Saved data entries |
--- START ---
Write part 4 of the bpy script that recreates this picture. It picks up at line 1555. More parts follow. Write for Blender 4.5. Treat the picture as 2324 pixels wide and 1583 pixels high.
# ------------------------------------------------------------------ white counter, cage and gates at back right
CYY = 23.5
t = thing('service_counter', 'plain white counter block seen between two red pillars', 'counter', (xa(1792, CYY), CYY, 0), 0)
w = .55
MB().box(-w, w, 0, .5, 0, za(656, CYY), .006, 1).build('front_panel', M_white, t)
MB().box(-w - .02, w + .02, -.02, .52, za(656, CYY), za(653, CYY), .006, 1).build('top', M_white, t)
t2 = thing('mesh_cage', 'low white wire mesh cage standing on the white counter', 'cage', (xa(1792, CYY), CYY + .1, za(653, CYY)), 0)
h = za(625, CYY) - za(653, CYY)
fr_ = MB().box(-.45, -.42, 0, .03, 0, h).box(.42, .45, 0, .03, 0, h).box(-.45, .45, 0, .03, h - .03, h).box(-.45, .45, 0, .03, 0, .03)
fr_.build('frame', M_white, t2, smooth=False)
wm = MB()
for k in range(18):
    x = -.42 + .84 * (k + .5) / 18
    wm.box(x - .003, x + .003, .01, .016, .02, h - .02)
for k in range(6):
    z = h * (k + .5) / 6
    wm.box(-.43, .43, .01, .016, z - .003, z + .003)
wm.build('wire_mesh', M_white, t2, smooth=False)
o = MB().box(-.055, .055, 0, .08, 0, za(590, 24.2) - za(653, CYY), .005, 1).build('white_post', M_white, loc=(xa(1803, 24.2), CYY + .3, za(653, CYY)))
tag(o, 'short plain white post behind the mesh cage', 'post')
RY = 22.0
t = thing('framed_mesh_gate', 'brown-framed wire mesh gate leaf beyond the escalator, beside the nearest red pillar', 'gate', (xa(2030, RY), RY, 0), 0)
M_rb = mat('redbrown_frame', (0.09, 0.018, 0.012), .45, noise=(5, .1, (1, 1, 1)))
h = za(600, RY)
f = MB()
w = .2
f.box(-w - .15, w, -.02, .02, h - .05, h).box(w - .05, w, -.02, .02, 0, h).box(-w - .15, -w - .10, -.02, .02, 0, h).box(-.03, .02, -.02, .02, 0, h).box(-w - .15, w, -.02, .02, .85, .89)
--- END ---
--- START ---
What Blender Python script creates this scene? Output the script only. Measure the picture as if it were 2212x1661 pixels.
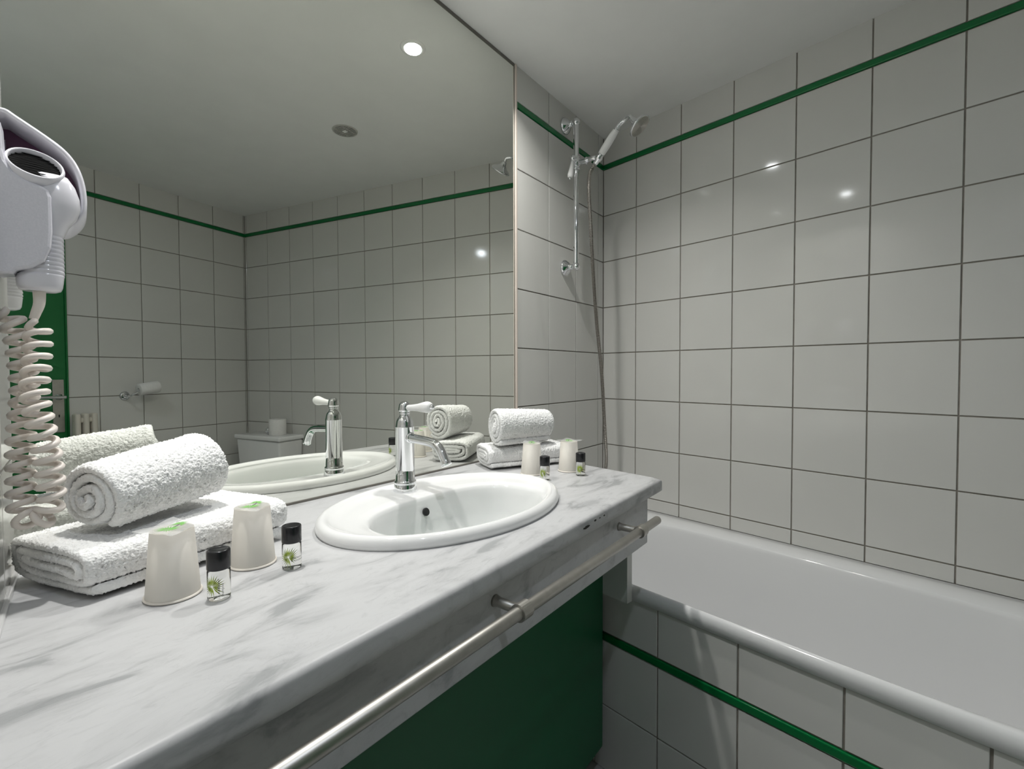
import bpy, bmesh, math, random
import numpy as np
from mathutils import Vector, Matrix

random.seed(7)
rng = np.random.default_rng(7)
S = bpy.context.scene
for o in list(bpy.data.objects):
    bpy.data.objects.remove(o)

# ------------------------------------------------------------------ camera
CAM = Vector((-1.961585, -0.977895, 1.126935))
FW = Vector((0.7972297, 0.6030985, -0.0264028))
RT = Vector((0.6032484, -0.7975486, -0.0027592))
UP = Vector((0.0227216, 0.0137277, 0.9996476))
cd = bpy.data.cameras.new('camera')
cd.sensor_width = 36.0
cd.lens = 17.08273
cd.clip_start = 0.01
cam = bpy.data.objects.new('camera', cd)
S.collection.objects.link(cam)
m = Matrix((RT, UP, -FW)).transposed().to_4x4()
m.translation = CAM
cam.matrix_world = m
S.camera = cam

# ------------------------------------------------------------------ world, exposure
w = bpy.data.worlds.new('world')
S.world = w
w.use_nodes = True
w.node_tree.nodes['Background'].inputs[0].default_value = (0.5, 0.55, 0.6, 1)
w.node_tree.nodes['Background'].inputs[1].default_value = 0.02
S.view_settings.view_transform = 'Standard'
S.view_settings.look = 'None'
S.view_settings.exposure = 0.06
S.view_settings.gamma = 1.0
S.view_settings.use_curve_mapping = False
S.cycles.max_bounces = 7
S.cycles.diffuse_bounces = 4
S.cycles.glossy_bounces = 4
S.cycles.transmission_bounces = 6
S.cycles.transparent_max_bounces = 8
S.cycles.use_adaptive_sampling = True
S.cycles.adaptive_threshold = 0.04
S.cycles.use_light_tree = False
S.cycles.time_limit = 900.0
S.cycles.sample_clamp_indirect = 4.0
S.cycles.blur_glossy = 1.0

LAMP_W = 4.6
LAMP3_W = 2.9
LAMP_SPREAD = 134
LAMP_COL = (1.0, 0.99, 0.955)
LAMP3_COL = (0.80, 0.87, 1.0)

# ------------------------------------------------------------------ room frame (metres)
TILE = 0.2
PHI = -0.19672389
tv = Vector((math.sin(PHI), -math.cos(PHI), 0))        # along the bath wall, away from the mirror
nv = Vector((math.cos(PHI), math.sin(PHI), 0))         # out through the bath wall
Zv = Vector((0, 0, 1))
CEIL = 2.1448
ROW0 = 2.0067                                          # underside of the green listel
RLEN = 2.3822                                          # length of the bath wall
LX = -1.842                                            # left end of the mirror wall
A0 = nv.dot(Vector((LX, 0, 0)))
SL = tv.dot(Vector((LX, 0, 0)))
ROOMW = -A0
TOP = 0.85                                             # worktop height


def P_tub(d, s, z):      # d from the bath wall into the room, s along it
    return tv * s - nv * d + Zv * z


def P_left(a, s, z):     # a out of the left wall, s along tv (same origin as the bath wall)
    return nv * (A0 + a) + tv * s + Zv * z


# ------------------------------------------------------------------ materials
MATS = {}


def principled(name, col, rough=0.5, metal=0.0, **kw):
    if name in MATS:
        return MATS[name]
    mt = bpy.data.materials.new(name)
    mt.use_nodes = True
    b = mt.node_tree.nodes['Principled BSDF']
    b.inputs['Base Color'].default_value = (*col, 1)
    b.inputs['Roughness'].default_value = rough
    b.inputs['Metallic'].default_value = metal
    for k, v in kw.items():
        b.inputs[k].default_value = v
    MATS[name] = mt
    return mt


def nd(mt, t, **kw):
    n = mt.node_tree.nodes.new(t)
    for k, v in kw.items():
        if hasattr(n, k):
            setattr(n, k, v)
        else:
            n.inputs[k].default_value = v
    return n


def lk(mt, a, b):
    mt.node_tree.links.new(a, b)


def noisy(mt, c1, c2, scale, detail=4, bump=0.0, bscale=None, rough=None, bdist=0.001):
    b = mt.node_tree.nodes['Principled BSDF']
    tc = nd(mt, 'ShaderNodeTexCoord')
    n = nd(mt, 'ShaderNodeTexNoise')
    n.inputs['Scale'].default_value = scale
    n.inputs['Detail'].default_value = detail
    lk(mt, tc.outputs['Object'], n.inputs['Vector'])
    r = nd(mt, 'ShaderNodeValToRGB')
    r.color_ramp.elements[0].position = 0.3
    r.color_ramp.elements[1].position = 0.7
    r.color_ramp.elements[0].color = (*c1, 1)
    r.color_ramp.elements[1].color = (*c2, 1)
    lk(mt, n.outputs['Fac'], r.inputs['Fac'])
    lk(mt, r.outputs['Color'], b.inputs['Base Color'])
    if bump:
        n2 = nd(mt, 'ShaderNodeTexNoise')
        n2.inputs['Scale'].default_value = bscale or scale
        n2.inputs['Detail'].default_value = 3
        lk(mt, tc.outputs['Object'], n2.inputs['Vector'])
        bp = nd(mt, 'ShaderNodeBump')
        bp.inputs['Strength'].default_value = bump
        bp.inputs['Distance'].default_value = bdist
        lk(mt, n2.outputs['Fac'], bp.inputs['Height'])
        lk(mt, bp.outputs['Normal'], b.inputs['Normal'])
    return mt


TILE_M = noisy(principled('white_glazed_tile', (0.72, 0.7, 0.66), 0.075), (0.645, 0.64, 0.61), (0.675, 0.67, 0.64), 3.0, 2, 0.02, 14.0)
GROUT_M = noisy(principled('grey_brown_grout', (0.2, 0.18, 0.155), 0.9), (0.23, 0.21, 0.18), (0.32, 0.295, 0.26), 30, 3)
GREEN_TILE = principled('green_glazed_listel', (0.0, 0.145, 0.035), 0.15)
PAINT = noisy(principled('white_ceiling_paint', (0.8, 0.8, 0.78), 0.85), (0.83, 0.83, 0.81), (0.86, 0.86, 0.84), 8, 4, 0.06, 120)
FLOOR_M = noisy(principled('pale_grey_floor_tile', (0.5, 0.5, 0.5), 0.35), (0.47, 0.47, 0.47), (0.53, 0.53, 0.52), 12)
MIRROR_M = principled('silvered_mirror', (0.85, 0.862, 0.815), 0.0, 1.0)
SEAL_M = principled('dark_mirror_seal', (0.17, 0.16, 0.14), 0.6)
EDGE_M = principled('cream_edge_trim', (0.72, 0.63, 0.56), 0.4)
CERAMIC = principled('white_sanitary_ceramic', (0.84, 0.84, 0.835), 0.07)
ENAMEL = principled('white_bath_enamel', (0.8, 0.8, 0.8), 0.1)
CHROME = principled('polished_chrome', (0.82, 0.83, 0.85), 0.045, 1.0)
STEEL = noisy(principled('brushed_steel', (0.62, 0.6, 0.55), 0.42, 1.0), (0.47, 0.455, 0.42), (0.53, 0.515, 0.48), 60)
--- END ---
--- START ---
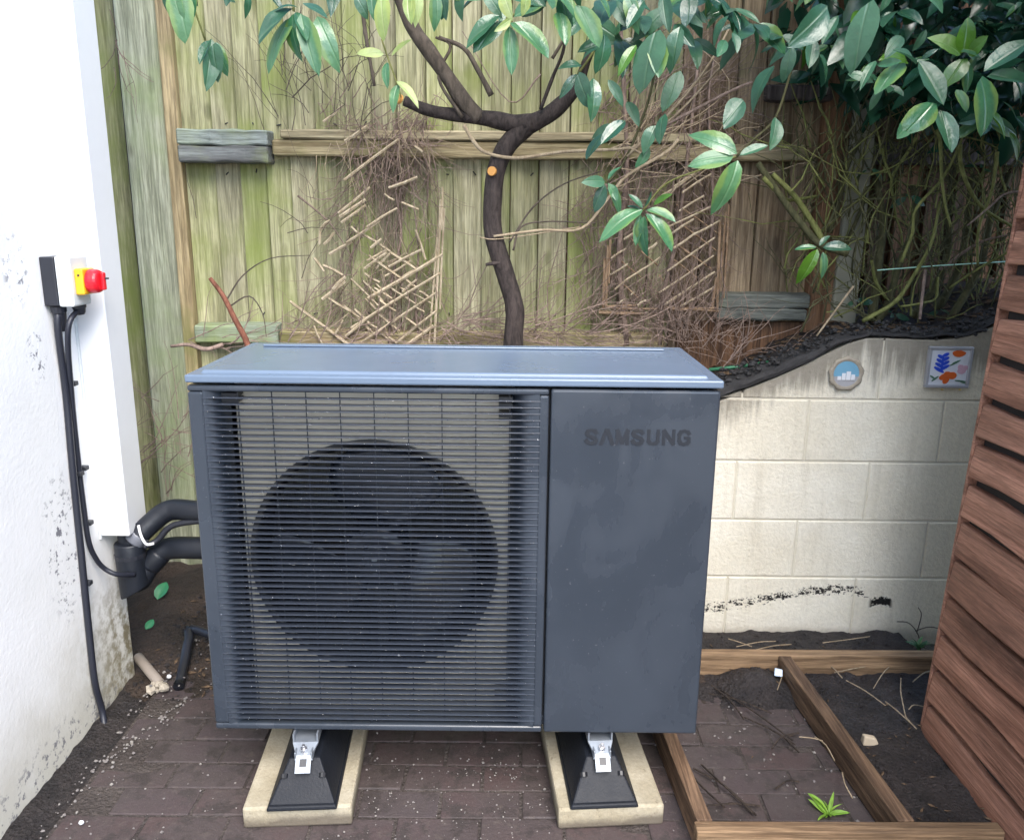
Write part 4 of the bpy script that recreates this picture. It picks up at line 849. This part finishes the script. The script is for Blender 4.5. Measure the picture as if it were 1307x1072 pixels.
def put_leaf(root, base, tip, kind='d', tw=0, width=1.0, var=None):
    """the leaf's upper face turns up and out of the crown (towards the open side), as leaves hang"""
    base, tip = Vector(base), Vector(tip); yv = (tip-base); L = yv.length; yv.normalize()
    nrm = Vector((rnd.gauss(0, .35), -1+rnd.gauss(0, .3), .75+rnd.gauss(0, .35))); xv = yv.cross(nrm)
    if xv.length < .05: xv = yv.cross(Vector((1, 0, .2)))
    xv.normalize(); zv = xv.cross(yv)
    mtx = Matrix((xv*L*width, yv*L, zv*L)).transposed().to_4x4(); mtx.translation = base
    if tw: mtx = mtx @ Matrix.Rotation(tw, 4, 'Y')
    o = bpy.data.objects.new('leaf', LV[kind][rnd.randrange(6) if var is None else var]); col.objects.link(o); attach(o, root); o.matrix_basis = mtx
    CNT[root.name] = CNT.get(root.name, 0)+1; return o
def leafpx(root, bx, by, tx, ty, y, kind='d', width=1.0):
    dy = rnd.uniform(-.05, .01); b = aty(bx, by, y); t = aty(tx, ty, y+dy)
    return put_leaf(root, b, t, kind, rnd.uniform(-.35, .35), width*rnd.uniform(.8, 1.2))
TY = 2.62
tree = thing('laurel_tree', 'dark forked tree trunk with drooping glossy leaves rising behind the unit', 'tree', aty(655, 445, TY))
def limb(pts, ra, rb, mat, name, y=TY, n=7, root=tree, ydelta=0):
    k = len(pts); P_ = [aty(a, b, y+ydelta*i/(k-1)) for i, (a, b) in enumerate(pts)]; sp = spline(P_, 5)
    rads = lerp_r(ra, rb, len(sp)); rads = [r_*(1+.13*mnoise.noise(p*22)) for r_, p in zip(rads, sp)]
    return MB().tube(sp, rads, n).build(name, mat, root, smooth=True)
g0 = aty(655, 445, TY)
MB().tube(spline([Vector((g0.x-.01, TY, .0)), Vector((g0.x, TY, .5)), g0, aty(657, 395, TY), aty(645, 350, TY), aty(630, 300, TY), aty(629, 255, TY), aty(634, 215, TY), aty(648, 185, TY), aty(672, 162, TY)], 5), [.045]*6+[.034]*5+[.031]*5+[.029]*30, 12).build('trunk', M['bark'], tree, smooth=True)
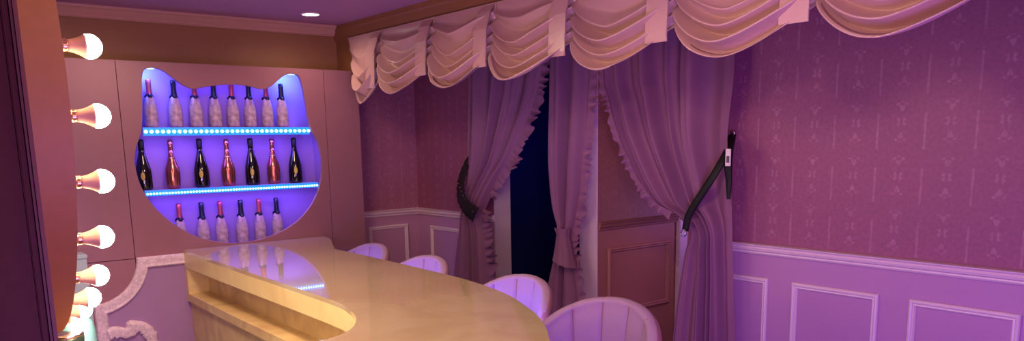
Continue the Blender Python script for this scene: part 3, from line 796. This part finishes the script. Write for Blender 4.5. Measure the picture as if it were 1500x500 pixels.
--- END ---
Task directions |
Whichever lines contain the string "scene", select and copy them.

Exercise result |
What Blender Python script creates this scene? Output the script only. Measure the picture as if it were 2212x1661 pixels.
S = bpy.context.scene
Continue the Blender Python script for this scene: part 3, from line 796. This part finishes the script. Write for Blender 4.5. Measure the picture as if it were 1500x500 pixels.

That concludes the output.